Monday, July 27, 2015

The burden of proving just and valid cause for dismissing employees from employment rests on the employer, and the latter's failure to do so results in a finding that the dismissal was unfounded



REFORMIST UNION OF R. B. LINER, INC., HEVER DETROS, ET AL., vs. NATIONAL LABOR RELATIONS COMMISSION, R.B. LINER, INC., ET. AL., G.R. No. 120482. January 27, 1997.



“x x x.

The only barrier then to the petitioners employees' reinstatement is their defiance of the Labor Secretary's .return to work order, which the private respondents claim as one reason to validly dismiss the petitioners employees. We disagree, however, with the finding that Lakas Reformist violated the said order.

It is incumbent upon the private respondents to substantiate the aforesaid defiance, as the burden of proving just and valid cause for dismissing employees from employment rests on the employer, and the latter's failure to do so results in a finding that the dismissal was unfounded. [36] The private respondents fell short of discharging this burden.

Contrary to the Labor Arbiter's and the NLRC's view, the union's undertaking to cause absentee employees to return to work was not an admission that its members defied the Labor Secretary's order. Those who did not report for work after the issuance of the Labor Secretary's order may not have been informed of such order, or they may have been too few so as to conclude that they deliberately defied the order. The private respondents ailed to eliminate these probabilities.

The most conclusive piece of evidence that the union members did not report for work would be the company's logbook which records the employees' attendance. [37] The private respondents' own witness, Administrative Manager Rita Erni, admitted that the logbook would show who among the employees reported for work. [38] The logbook was supposed to be marked as Exhibit "14" for the private respondents, but was withdrawn, [39] then the private respondents' counsel, Atty. Godofredo Q. Asuncion, later intimated that the said logbook was "stolen or lost." [40]

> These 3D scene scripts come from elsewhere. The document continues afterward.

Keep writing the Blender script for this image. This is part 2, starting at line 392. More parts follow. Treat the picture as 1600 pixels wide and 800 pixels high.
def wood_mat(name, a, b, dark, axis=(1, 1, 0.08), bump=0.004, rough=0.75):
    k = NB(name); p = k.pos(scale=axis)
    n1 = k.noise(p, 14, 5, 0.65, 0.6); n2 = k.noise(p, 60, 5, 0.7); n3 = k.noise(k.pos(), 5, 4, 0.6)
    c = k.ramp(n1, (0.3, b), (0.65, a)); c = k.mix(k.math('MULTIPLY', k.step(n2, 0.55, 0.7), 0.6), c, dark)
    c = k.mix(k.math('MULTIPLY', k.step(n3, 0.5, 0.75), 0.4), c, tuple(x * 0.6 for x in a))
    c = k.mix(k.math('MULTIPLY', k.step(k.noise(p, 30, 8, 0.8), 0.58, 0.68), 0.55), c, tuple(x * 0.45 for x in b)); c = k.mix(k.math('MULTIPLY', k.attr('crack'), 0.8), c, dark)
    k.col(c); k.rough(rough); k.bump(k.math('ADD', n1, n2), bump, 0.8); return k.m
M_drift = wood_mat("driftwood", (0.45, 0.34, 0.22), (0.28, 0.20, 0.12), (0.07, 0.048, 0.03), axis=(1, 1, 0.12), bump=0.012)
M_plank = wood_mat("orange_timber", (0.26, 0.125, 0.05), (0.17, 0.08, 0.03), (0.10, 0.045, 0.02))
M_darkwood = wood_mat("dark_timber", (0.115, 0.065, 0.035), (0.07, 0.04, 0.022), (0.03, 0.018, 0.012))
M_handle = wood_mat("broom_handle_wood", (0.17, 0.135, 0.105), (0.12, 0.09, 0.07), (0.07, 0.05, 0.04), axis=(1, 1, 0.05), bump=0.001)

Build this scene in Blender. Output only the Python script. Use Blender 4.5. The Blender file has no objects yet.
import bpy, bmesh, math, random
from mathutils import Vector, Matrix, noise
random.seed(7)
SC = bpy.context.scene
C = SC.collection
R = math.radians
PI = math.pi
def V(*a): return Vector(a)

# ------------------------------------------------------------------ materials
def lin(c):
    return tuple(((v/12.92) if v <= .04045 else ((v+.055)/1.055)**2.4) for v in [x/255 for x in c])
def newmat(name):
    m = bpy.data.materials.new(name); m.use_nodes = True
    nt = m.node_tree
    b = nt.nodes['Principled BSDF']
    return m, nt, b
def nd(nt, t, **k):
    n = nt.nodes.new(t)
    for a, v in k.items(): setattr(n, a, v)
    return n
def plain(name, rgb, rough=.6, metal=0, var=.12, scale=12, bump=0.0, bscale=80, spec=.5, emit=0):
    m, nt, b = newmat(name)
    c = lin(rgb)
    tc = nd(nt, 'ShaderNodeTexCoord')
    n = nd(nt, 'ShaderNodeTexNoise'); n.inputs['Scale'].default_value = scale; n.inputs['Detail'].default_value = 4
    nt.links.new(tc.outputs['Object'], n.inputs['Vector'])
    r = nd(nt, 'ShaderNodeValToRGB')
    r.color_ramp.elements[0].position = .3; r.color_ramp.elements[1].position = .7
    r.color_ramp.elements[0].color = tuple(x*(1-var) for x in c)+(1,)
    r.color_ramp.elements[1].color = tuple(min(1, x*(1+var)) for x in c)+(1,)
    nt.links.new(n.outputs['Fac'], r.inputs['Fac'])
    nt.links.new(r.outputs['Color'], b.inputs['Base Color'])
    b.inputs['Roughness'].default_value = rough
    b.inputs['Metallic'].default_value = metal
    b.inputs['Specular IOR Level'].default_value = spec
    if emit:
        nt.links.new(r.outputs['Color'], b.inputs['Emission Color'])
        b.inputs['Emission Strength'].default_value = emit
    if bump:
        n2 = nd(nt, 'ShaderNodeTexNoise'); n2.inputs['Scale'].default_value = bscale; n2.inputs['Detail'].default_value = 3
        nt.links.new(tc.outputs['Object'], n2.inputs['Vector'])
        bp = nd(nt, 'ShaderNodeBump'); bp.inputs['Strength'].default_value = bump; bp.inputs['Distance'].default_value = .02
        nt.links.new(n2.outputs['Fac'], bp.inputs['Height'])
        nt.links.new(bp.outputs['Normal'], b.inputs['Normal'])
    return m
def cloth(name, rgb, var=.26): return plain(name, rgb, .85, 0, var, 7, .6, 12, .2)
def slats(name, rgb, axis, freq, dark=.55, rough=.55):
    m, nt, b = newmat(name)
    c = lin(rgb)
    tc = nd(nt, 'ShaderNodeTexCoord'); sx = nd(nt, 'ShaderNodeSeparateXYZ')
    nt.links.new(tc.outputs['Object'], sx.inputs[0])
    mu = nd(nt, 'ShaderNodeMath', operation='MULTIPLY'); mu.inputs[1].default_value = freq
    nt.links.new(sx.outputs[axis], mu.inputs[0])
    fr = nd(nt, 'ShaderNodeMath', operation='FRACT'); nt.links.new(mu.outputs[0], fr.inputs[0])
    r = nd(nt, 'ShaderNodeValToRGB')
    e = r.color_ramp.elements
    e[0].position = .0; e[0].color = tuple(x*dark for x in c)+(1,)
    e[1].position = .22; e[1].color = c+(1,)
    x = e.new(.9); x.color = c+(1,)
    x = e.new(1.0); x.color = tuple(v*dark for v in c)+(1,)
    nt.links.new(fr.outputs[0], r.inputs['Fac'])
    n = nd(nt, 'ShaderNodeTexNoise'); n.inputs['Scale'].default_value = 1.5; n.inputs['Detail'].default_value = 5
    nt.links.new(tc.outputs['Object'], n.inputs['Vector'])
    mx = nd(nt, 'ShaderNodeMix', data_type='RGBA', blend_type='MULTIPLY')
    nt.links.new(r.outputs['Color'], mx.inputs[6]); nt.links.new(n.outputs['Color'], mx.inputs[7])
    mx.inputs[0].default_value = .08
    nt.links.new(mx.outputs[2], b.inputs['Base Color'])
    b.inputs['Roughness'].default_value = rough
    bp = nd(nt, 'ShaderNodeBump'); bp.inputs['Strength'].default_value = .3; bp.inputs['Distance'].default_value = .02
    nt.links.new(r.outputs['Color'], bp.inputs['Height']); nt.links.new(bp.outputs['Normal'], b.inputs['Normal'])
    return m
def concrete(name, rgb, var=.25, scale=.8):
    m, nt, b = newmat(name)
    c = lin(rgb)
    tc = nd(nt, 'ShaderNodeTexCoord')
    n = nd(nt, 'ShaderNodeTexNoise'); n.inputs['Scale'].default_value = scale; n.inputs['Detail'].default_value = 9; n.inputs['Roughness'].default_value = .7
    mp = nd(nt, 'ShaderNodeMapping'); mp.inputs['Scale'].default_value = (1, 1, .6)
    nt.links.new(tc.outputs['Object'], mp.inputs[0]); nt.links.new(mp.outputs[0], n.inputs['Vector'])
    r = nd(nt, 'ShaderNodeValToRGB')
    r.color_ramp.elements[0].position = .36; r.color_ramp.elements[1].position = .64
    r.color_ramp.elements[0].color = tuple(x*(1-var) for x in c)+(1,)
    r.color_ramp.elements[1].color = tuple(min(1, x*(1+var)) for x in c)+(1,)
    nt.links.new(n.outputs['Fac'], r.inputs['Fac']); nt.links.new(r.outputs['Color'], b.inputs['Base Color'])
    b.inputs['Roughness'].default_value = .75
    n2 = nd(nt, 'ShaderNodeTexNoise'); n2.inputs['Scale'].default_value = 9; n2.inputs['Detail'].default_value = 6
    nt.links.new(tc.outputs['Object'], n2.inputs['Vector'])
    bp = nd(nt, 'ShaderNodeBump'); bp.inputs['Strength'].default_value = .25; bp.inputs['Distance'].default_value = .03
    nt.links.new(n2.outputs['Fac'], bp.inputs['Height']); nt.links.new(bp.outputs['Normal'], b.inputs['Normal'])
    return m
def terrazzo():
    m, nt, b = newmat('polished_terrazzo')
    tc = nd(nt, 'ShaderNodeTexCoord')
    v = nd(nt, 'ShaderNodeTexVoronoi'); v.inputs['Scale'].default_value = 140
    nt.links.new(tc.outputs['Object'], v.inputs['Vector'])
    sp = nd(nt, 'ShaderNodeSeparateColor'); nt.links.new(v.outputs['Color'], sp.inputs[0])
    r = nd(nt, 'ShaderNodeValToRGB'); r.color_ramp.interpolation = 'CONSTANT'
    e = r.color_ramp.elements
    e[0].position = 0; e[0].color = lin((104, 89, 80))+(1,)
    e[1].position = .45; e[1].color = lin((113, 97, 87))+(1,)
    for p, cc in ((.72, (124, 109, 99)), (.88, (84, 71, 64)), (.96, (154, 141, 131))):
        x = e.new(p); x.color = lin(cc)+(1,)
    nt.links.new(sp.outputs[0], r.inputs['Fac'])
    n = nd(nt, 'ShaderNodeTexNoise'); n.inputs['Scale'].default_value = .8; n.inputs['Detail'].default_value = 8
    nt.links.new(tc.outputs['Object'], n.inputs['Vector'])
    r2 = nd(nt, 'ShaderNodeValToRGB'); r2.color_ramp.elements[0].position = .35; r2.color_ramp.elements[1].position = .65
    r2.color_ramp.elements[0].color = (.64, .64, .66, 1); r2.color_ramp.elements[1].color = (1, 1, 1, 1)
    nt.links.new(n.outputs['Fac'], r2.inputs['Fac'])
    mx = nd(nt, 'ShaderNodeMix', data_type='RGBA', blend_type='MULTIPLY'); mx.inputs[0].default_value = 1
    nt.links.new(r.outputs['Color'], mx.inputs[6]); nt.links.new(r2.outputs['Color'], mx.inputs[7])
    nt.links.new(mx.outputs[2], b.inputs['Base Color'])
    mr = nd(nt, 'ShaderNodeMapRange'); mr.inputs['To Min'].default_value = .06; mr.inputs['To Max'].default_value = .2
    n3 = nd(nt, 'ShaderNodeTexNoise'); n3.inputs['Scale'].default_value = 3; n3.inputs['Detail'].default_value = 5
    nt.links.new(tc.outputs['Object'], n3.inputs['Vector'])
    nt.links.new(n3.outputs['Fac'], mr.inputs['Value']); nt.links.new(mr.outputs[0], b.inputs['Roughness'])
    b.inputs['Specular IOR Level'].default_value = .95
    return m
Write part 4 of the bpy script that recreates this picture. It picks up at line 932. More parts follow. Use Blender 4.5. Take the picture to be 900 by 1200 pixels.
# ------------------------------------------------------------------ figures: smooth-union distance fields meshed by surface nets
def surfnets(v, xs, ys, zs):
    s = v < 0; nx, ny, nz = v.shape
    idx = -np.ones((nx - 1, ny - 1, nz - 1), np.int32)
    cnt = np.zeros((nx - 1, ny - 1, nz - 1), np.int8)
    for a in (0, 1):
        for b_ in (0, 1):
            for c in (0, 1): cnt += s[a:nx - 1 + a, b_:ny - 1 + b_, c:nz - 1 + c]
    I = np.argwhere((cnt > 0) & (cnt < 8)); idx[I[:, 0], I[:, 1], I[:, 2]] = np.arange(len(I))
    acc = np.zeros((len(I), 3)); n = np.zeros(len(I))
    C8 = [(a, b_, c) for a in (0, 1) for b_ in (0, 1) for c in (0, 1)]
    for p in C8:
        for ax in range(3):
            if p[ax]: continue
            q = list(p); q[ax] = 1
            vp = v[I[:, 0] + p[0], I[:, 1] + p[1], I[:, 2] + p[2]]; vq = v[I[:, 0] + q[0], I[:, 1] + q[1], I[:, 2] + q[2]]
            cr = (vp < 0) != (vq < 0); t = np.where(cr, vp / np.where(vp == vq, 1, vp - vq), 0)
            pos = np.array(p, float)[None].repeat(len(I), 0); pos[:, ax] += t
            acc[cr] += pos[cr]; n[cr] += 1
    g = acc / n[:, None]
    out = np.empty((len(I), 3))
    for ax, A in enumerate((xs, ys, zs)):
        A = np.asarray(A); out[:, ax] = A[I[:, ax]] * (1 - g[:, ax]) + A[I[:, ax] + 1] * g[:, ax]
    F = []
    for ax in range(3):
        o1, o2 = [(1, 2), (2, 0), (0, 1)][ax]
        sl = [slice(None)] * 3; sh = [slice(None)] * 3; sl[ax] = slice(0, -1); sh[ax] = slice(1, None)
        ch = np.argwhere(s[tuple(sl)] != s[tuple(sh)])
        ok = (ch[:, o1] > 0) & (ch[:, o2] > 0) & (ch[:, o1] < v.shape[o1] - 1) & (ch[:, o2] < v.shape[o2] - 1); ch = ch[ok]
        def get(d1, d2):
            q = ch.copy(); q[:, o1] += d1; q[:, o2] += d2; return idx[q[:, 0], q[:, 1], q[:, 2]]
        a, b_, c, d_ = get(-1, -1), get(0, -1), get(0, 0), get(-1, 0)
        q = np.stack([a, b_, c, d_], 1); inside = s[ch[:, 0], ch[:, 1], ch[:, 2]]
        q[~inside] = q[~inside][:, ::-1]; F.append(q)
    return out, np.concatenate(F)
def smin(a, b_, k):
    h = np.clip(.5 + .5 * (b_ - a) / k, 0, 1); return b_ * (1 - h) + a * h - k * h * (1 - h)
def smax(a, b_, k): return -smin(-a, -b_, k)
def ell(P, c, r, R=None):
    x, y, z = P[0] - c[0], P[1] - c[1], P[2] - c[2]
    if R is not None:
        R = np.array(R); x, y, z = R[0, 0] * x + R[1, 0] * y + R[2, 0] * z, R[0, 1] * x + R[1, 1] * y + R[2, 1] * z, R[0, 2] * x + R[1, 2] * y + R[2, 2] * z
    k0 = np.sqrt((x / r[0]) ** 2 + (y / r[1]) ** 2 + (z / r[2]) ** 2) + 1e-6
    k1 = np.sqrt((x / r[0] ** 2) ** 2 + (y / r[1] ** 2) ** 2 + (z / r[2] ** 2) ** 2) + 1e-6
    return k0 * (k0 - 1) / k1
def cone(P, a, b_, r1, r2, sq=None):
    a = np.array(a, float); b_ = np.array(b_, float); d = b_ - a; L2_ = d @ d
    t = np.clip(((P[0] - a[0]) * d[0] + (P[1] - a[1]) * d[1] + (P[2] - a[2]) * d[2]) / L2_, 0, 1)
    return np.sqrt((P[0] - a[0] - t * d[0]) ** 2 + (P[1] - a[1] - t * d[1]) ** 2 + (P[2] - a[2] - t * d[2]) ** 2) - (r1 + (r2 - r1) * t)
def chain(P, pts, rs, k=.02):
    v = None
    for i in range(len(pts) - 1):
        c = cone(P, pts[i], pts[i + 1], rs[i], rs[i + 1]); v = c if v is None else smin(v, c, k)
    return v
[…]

We are not prepared to conclude that the private respondents willfully suppressed this particular piece of evidence, in which case the same would be presumed adverse to them if produced. [41] However, other evidence indicate that the petitioners-employees complied with the Labor Secretary's return to work order, namely, the private respondents' Exhibits "11" to "11-E." [42] These are Conductors/Inspectors Daily Reports which detail the bus trips made by a particular conductor-driver tandem, as well as the numbers of the bus tickets used during each trip, and these reports are all dated 30 December 1989 — merely two days after Secretary Drilon issued his order — indicating that a number of employees did report for work in compliance with the Secretary's order. Moreover, the said exhibits were executed by some of the employees ordered dismissed by the Labor Arbiter. [43]

The private respondents intended the exhibits to prove that only a handful of employees reported for work following the issuance of the Labor Secretary's order, but they never established that these exhibits were the only reports filed on 30 December 1989, thus, there may have been employees Other than those named in the said exhibits who reported for work in obeisance to the Labor Secretary. Certainly, the Daily Reports accomplished by drivers and conductors would not reflect the attendance of mechanics. Besides, it was not shown by the private respondents that their employees were required to file the Conductors/Inspectors Daily Reports such that those who did not file would be instantly deemed absent.

The private respondents thus failed to satisfactorily establish any violation of the Labor Secretary's return-to-work order, and consequently, the Labor Arbiter's and the NLRC's contrary finding is not anchored on substantial evidence. Grave abuse of discretion was thus committed once more.